Companies in Denial on Pay-Disclosure Rules?

Though regulations on disclosing performance-based pay may soon be enforced, many companies have no plans to give the SEC what it wants, a new survey suggests.

“Companies are extremely worried about this issue. Some are in agony about what to do,” said Kay. “They obviously don’t want to be in violation, but they’re worried about competitive harm and whether they can in fact explain the business case for that in their proxy.”

Meanwhile, despite the SEC’s stated intention to enforce its compensation-disclosure rules more vigorously this year, the commission is under fire for not doing enough. In a year-end letter to John White, director of the SEC’s Division of Corporation Finance, two top officials of the CFA Institute’s Centre for Financial Market Integrity said they were “highly disappointed in the inconsistent and overly complex implementation of the rules exhibited by many companies.”

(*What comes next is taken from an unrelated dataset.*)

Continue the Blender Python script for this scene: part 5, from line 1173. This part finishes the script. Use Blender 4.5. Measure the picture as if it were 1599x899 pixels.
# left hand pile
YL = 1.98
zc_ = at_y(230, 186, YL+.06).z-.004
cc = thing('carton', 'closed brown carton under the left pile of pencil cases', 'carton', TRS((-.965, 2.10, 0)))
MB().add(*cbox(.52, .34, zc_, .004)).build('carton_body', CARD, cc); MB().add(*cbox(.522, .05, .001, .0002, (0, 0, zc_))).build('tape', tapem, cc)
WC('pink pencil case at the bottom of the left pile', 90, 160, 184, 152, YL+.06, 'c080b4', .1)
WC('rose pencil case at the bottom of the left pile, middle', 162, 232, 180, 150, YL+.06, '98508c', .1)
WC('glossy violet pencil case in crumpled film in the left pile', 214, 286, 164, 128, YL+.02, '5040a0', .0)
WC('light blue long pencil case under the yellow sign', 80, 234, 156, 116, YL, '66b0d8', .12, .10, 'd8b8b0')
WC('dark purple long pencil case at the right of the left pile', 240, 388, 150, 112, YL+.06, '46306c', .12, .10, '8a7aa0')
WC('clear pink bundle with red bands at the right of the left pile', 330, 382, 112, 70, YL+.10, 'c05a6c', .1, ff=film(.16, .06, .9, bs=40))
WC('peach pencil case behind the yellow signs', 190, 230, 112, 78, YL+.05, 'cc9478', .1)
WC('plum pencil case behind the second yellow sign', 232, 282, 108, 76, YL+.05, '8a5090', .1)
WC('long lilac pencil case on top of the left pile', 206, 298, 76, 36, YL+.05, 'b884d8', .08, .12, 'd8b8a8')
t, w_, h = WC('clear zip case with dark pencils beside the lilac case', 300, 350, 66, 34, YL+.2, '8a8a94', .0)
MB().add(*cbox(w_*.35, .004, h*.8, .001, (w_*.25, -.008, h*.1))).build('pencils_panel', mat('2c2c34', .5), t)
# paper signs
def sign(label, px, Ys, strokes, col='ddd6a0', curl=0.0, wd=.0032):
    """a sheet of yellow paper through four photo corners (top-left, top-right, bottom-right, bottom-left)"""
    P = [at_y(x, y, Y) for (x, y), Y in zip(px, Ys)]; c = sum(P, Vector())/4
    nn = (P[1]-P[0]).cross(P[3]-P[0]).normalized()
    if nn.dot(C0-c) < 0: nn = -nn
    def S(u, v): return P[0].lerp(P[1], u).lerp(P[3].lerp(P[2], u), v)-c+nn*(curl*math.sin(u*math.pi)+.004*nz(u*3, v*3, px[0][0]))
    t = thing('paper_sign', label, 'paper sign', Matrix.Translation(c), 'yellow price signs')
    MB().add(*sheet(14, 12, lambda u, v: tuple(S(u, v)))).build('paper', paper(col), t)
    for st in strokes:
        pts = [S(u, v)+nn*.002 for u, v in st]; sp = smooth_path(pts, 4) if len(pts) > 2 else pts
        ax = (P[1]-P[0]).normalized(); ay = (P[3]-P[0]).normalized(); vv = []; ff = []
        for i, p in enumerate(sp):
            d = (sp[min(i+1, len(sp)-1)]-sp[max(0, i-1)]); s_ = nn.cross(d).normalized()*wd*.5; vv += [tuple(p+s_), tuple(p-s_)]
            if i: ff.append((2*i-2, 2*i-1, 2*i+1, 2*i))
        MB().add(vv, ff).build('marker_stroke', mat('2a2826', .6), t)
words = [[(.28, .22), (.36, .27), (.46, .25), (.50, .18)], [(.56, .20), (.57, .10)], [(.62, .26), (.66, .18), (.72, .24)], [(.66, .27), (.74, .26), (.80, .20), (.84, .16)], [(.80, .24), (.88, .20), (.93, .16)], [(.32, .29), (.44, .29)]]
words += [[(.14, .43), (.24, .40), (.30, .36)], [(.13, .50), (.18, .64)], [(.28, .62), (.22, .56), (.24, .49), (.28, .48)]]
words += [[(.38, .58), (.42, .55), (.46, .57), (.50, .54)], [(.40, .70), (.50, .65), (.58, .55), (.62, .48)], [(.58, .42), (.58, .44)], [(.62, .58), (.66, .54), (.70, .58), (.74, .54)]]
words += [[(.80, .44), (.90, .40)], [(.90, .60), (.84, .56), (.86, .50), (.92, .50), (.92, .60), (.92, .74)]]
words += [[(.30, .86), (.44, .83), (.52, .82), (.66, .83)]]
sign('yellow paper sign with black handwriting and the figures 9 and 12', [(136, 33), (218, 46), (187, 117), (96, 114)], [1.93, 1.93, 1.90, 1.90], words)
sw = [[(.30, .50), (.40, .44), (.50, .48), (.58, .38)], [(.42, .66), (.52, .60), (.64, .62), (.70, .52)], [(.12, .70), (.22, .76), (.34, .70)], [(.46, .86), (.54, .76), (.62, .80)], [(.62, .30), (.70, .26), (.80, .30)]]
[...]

The CFA Institute, whose 92,500 members are financial analysts and other finance professionals, said companies were using “endless and complex legal boiler-plate” and avoiding full disclosure “by inappropriate claims that compensation metrics are proprietary.”

The new rules, the letter stressed, require companies to use plain language to show investors “the full picture of an issuer’s executive compensation process.” Saying this mandate is being ignored by many companies, the CFA offered 10 proposals for improving the situation.

Even beyond the disclosure debate, executive pay is clearly a topic that is heating up. On Thursday, a diverse network of institutional investors announced the filing of shareholder resolutions at more than 90 U.S. corporations as part of the 2008 proxy season, aiming to give shareholders an advisory vote on executive compensation packages.

The investor network, launched last year, comprises public pension funds, labor funds, asset managers, individual investors, foundations, and religious investors. It is organized by the American Federation of State, County and Municipal Employees (AFSCME) and Walden Asset Management.

“Shareholders want CEOs to be paid for their long-term performance,” said AFSCME president Gerald McEntee. “We are in the middle of a subprime-mortgage crisis where some failing CEOs are walking away with hundreds of millions of dollars. That makes no sense, and we think giving shareholders a vote on CEO pay will help to stop it.”

In other results from the Watson Wyatt survey, most companies (68 percent) do not plan to change their approach to goal setting. However, the 21 percent who said they expect to modify their compensation programs in response to the SEC rules represented a big jump from the 5 percent who said so in a similar 2006 poll.

The poll also found that most companies — 77 percent — believe the disclosure rules will not have much effect on corporate performance.